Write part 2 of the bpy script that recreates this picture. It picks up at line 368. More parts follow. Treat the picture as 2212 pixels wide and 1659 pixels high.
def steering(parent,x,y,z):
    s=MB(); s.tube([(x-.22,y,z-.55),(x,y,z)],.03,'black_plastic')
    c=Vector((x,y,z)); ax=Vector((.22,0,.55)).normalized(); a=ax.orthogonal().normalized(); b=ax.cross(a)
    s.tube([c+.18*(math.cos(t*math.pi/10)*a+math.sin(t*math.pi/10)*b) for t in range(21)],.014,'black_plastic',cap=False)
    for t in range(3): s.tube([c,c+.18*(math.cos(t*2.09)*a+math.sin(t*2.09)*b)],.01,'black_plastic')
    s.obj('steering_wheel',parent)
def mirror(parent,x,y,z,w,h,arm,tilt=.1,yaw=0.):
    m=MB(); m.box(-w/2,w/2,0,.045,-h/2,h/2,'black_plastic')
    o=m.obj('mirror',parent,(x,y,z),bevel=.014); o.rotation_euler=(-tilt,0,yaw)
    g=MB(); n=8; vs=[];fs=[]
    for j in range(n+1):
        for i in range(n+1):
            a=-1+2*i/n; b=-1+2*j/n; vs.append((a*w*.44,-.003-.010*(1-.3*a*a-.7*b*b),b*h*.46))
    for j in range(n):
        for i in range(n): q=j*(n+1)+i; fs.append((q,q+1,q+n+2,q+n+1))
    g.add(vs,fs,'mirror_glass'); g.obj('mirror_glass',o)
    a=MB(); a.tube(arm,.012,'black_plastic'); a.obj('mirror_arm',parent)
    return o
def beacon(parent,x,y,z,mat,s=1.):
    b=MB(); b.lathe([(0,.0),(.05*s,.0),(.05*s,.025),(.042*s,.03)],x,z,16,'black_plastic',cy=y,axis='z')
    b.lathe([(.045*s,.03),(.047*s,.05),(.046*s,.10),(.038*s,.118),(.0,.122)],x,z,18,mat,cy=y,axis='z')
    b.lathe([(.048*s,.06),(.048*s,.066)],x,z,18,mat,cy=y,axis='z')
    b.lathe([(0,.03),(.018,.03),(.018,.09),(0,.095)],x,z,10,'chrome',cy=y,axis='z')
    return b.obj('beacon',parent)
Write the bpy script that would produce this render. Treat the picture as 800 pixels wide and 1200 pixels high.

▶ DESCRIPTION OF THE TASK:
Please reproduce every line of the material word for word.

▶ REPLY:
Write part 2 of the bpy script that recreates this picture. It picks up at line 368. More parts follow. Treat the picture as 2212 pixels wide and 1659 pixels high.
def steering(parent,x,y,z):
    s=MB(); s.tube([(x-.22,y,z-.55),(x,y,z)],.03,'black_plastic')
    c=Vector((x,y,z)); ax=Vector((.22,0,.55)).normalized(); a=ax.orthogonal().normalized(); b=ax.cross(a)
    s.tube([c+.18*(math.cos(t*math.pi/10)*a+math.sin(t*math.pi/10)*b) for t in range(21)],.014,'black_plastic',cap=False)
    for t in range(3): s.tube([c,c+.18*(math.cos(t*2.09)*a+math.sin(t*2.09)*b)],.01,'black_plastic')
    s.obj('steering_wheel',parent)
def mirror(parent,x,y,z,w,h,arm,tilt=.1,yaw=0.):
    m=MB(); m.box(-w/2,w/2,0,.045,-h/2,h/2,'black_plastic')
    o=m.obj('mirror',parent,(x,y,z),bevel=.014); o.rotation_euler=(-tilt,0,yaw)
    g=MB(); n=8; vs=[];fs=[]
    for j in range(n+1):
        for i in range(n+1):
            a=-1+2*i/n; b=-1+2*j/n; vs.append((a*w*.44,-.003-.010*(1-.3*a*a-.7*b*b),b*h*.46))
    for j in range(n):
        for i in range(n): q=j*(n+1)+i; fs.append((q,q+1,q+n+2,q+n+1))
    g.add(vs,fs,'mirror_glass'); g.obj('mirror_glass',o)
    a=MB(); a.tube(arm,.012,'black_plastic'); a.obj('mirror_arm',parent)
    return o
def beacon(parent,x,y,z,mat,s=1.):
    b=MB(); b.lathe([(0,.0),(.05*s,.0),(.05*s,.025),(.042*s,.03)],x,z,16,'black_plastic',cy=y,axis='z')
    b.lathe([(.045*s,.03),(.047*s,.05),(.046*s,.10),(.038*s,.118),(.0,.122)],x,z,18,mat,cy=y,axis='z')
    b.lathe([(.048*s,.06),(.048*s,.066)],x,z,18,mat,cy=y,axis='z')
    b.lathe([(0,.03),(.018,.03),(.018,.09),(0,.095)],x,z,10,'chrome',cy=y,axis='z')
    return b.obj('beacon',parent)
Write the bpy script that would produce this render. Treat the picture as 800 pixels wide and 1200 pixels high.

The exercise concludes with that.